Yargıtay Kararı 19. Hukuk Dairesi 2013/7758 E. 2014/5285 K. 18.03.2014 T.

YARGITAY KARARI
DAİRE : 19. Hukuk Dairesi
ESAS NO : 2013/7758
KARAR NO : 2014/5285
KARAR TARİHİ : 18.03.2014

MAHKEMESİ : Bodrum 3. Asliye Hukuk Mahkemesi
TARİHİ : 23/01/2013
NUMARASI : 2009/319-2013/30

Taraflar arasındaki istirdat davasının yapılan yargılaması sonunda ilamda yazılı nedenlerden dolayı davanın kabulüne yönelik olarak verilen hükmün davalı vekilince duruşmalı olarak temyiz edilmesi üzerine ilgililere çağrı kağıdı gönderilmişti. Belli günde davacı vek. Av. H..K.. ile davalı vek. Av. K.. P..ın gelmiş olmalarıyla duruşmaya başlanarak hazır bulunan avukatların sözlü açıklamaları dinlenildikten ve temyiz dilekçesinin süresinde olduğu anlaşıldıktan sonra dosya incelendi, gereği konuşulup düşünüldü.
-KARAR-
Dava, cebri icra tehdidi altında tahsil edilen paranın haksız olduğu iddiasına dayalı istirdat istemine ilişkindir.
Davalı vekili, taraflar arasındaki sözleşme uyarınca teslim edilmesi gereken malın teslim edilmemesi nedeniyle davacının tahsil ettiği ön ödemenin iadesi ve tazminat alacağının tahsili amacıyla yapılan icra takibine itirazda bulunulmaması üzerine kesinleştiğini ve paranın davacıdan cebri icra yoluyla alındığını, bir usulsüzlük olmadığını belirterek davanın reddini savunmuştur.
Mahkemece, sözleşmenin 5. maddesine göre gümrük masrafları, navlun ve KDV için alıcının %20’lik kısım için teminat senedi vermesinin kararlaştırıldığı, ihtara rağmen davalının bu edimini yerini getirmediği, dolayısıyla davacının bu nedenle malı teslim etmemesinin sözleşmeye uygun olduğu, davalının kusurlu davranışıyla sözleşmeyi ihlal ettiği gerekçeleriyle ve davanın kabulüne karar verilmiş, kararı davalı vekili temyiz etmiştir.
Taraflar arasında imzalanan sözleşmenin 3’üncü maddesinde malların teslim tarihi, sözleşmenin imzalanmasından itibaren gecikme olmaksızın yirmi gün olarak belirlenmiş olup, kesin bir vade belirlenmiştir.

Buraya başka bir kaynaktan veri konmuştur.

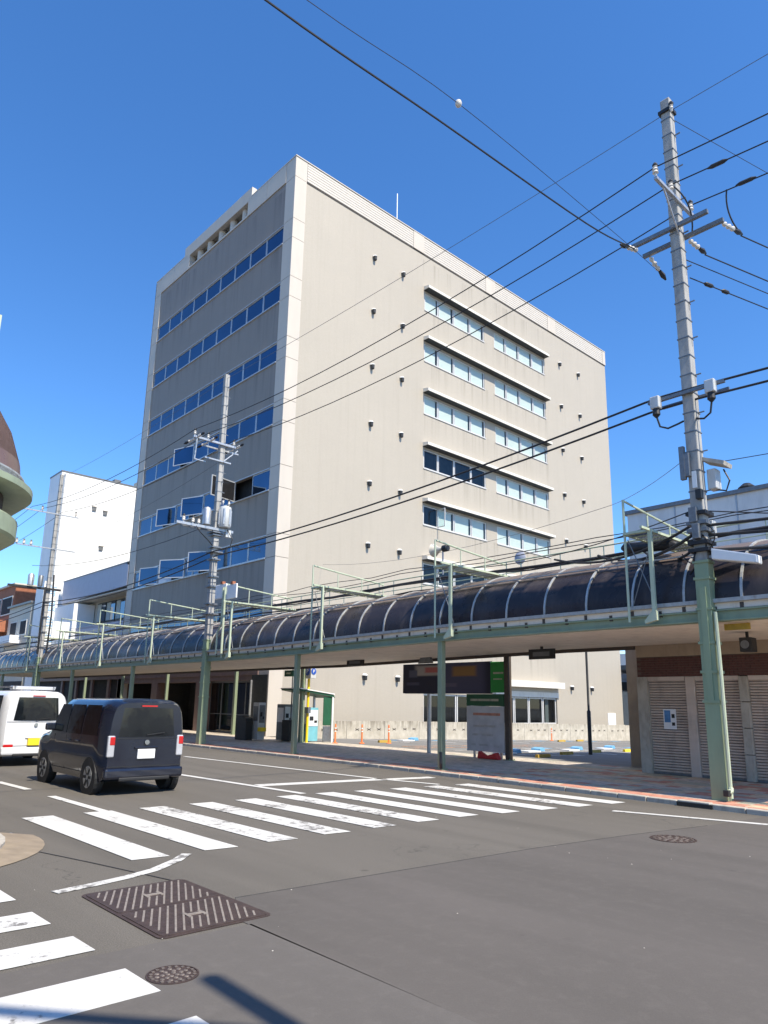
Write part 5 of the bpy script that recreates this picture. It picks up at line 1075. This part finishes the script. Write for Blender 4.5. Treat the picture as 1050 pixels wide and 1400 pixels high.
    part('bumper_insert', MB().box(cx-hw*.6, cx+hw*.6, yr-.055, yr, .24, .31), M['trim'], t, bev=.02)
    q = MB(); q.bar((cx-hw*.85,yr-.002,belt-.0),(cx+hw*.85,yr-.002,belt-.0),.008,.012); q.bar((cx-hw*.88,yr-.004,.49),(cx+hw*.88,yr-.004,.49),.008,.012); part('tailgate_seam', q, M['trim'], t)
    pz = .62 if led else .5; pp = part('licence_plate', MB().box(cx-.165,cx+.165,yr-.075 if not led else yr-.035,yr-.0,pz,pz+.165), M[plate], t, bev=.005)
    part('emblem', MB().lathe((cx,yr-.02,belt-.07), [(.045,-.012),(.045,.0)], 14, 'Y'), M['chrome'], t)
    part('plate_garnish', MB().box(cx-.22,cx+.22,yr-.03,yr,pz+.175,pz+.21), M[paint], t, bev=.008)
    # windscreen and front lamps
    q = MB(); vs = []
    for j in range(4):
        y = L*.64+(L*.15)*j/3
        for i in range(7): f = -1+2*i/6; vs.append((cx+f*hwid(roof(y))*.84, yr+y+.02, roof(y)+.012-.03*f*f))
    q.add(vs, [(j*7+i, j*7+i+1, (j+1)*7+i+1, (j+1)*7+i) for j in range(3) for i in range(6)]); part('windscreen', q, M['car_glass'], t, smooth=True)
    for s in (-1,1): part('headlight', MB().box(*sorted((cx+s*hw*.55, cx+s*hw*.88)), yr+L-.06, yr+L+.005, .62, .78), M['lamp_clear'], t, bev=.03)
    return t
car('minivan', 'dark navy boxy minicar seen from behind in the near lane', -13.90, -17.02, 1.60, 1.68, 3.55, 'car_dark', 'signwhite', led=True)
v = car('microvan', 'small white van with yellow plate ahead of the dark minicar', -13.74, -10.3, 1.62, 1.84, 3.4, 'car_white', 'yellow')
part('roof_rack', MB().box(-14.25,-13.2,-9.8,-9.5,1.86,1.95), M['lamp_clear'], v, bev=.02)
part('roof_rail', MB().bar((-14.2,-9.9,1.93),(-14.2,-7.6,1.93),.04), M['galv'], v); part('roof_rail', MB().bar((-13.25,-9.9,1.93),(-13.25,-7.6,1.93),.04), M['galv'], v)
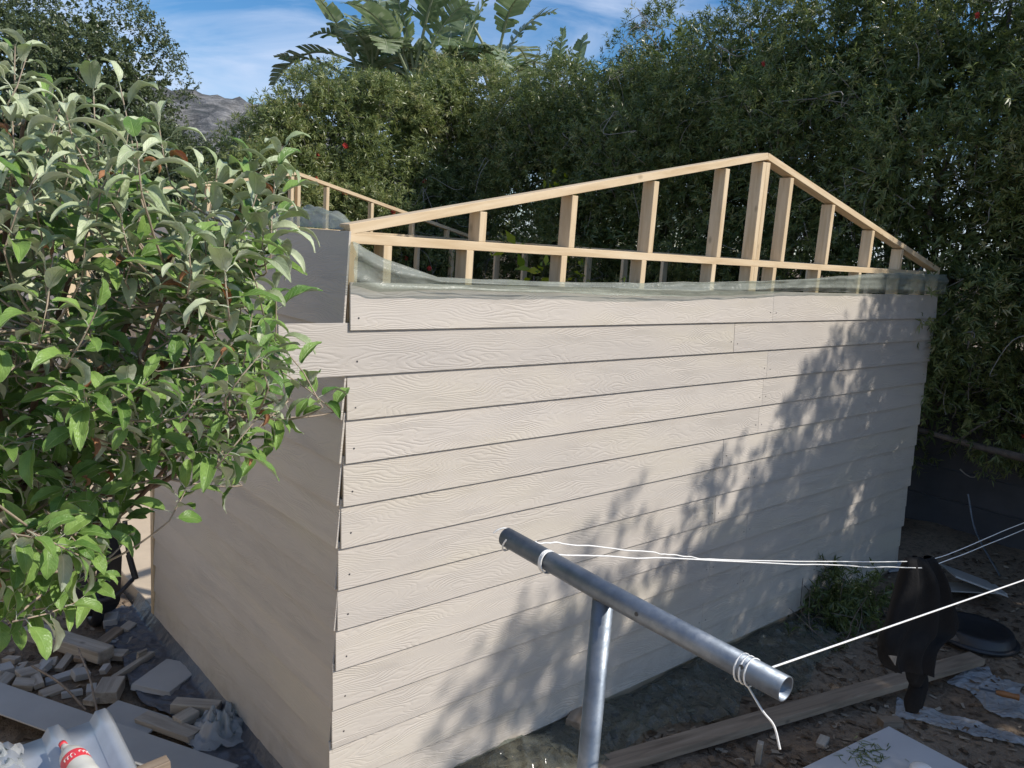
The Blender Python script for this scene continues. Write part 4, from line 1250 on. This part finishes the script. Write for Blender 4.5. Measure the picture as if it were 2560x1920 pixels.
# sunlit back hedge
back = [
    (2.75, 7.5, [(2.95, 7.5, 2.95, 0.65, 0.65, 0.75), (2.75, 7.3, 2.05, 0.75, 0.75, 0.8), (3.2, 7.4, 2.3, 0.8, 0.8, 0.9), (3.15, 7.5, 3.35, 0.5, 0.5, 0.45)],
     'sunlit bottlebrush shrub with red flowers just right of the mountain', 14),
    (4.15, 7.6, [(4.0, 7.6, 3.55, 0.75, 0.7, 0.8), (4.5, 7.5, 3.8, 0.7, 0.65, 0.75), (4.0, 7.4, 2.5, 0.75, 0.7, 0.8), (4.9, 7.35, 3.0, 0.6, 0.6, 0.8), (4.3, 7.4, 1.6, 0.9, 0.7, 0.7)],
     'sunlit bottlebrush tree with red flowers below the large paddle leaves', 20),
    (4.75, 6.85, [(4.55, 6.9, 2.35, 0.75, 0.6, 0.65), (5.05, 6.85, 2.0, 0.6, 0.5, 0.7), (4.3, 6.9, 1.6, 0.6, 0.5, 0.7)],
     'low twiggy bottlebrush mound with bare grey stems behind the rear gable', 14),
    (5.9, 7.6, [(5.75, 7.4, 3.7, 0.75, 0.65, 0.85), (6.3, 7.5, 4.15, 0.8, 0.7, 0.75), (5.7, 7.25, 2.6, 0.7, 0.65, 0.9), (6.3, 7.4, 2.9, 0.8, 0.7, 0.9), (5.7, 7.2, 1.6, 0.7, 0.6, 0.8)],
     'sunlit bottlebrush tree at the bend of the hedge above the left rafter', 14),
]
for i, (x, y, lobes, lab, nf) in enumerate(back):
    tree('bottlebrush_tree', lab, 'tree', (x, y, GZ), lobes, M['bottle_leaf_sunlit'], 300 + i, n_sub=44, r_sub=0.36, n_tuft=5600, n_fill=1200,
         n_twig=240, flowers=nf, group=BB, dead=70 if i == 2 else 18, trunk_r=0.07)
# trees outside the picture on the right whose shade falls on the wall
tree('bottlebrush_tree', 'bottlebrush tree outside the picture on the right, shading the end of the wall', 'tree', (6.75, -2.9, 0),
     [(6.75, -2.8, 4.24, 1.05, 1, 1), (7.17, -3.2, 3.02, 1.1, 1.1, 1), (6.3, -3.1, 3.33, 0.9, 0.9, 0.9), (6.72, -2.4, 2.25, 0.9, 0.8, 0.9), (6.01, -3.7, 4.56, 0.75, 0.7, 0.75), (6.83, -2.75, 5.22, 0.65, 0.6, 0.55)],
     M['bottle_leaf'], 401, n_sub=60, r_sub=0.30, n_tuft=3300, n_fill=420, n_twig=120, group=BB)
tree('bottlebrush_tree', 'bottlebrush tree outside the picture behind the photographer, shading the lower wall', 'tree', (5.6, -4.6, 0),
     [(5.24, -4.4, 4.54, 0.75, 0.75, 0.7), (5.67, -4.3, 3.89, 0.9, 0.9, 0.9), (5.06, -4.5, 3.58, 0.8, 0.8, 0.8), (4.69, -4.7, 4.18, 0.45, 0.5, 0.5), (5.25, -4.2, 2.59, 0.9, 0.8, 0.8), (4.38, -4.9, 4.27, 0.28, 0.3, 0.28), (4.2, -4.8, 5.14, 0.2, 0.2, 0.2), (4.58, -4.7, 5.22, 0.18, 0.2, 0.22)],
     M['bottle_leaf'], 402, n_sub=80, r_sub=0.30, n_tuft=3700, n_fill=950, n_twig=120, group=BB)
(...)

Sözleşmenin 5’inci maddesinde ise, gümrük masrafları, navlun ve KDV’nin alıcı davacı tarafından %20’sinin malların gümrüğe girdiği gün ödeneceği öngörülmüştür. Dolayısıyla davalı alıcının; gümrük masrafları, navlun ve KDV’nin %20’sini ödemekle yükümlü tutulabilmesi için öncelikle davacı satıcının sözleşmede öngörülen kesin vadede teslim edilecek şekilde malları gümrüğe getirmiş olması gerekir. Gümrük müşaviri olan bilirkişinin tespitine göre sözleşme konusu mallar 17.2.2009 ve 26.2.2009 tarihlerinde Türkiye Gümrük Bölgesine girmiştir. Dosya içeriğinde bulunan İstanbul Gümrük ve Muhafaza Başmüdürlüğünün 21.12.2010 tarihli yazısında da söz konusu malların gümrük işlemlerine ilişkin ayrıntılı bilgiler yer almaktadır. Mahkemece öncelikle sözleşmede öngörülen kesin vade içerisinde teslim edilecek şekilde malların gümrüğe girip girmediği, sözleşmede öngörülen şekilde ve sürede mallar gümrüğe girmiş ise bu hususun tarafların tacir olması da gözetilerek usulüne uygun şekilde davalı alıcıya bildirilip bildirilmediği üzerinde durulup, sonucuna göre değerlendirme yapılmak suretiyle bir karar verilmesi gerekirken, bu yönler gözetilmeden yazılı şekilde karar verilmesi usul ve yasaya aykırıdır.
SONUÇ: Yukarıda açıklanan nedenle hükmün BOZULMASINA, bozma nedenine göre davalının sair temyiz itirazlarının incelenmesine yer olmadığına, vekili Yargıtay duruşmasında hazır bulunan davalı yararına takdir edilen 1.100 TL duruşma vekalet ücretinin davacıdan alınarak davalıya verilmesine, peşin harcın istek halinde iadesine, 18.03.2014 gününde oybirliğiyle karar verildi.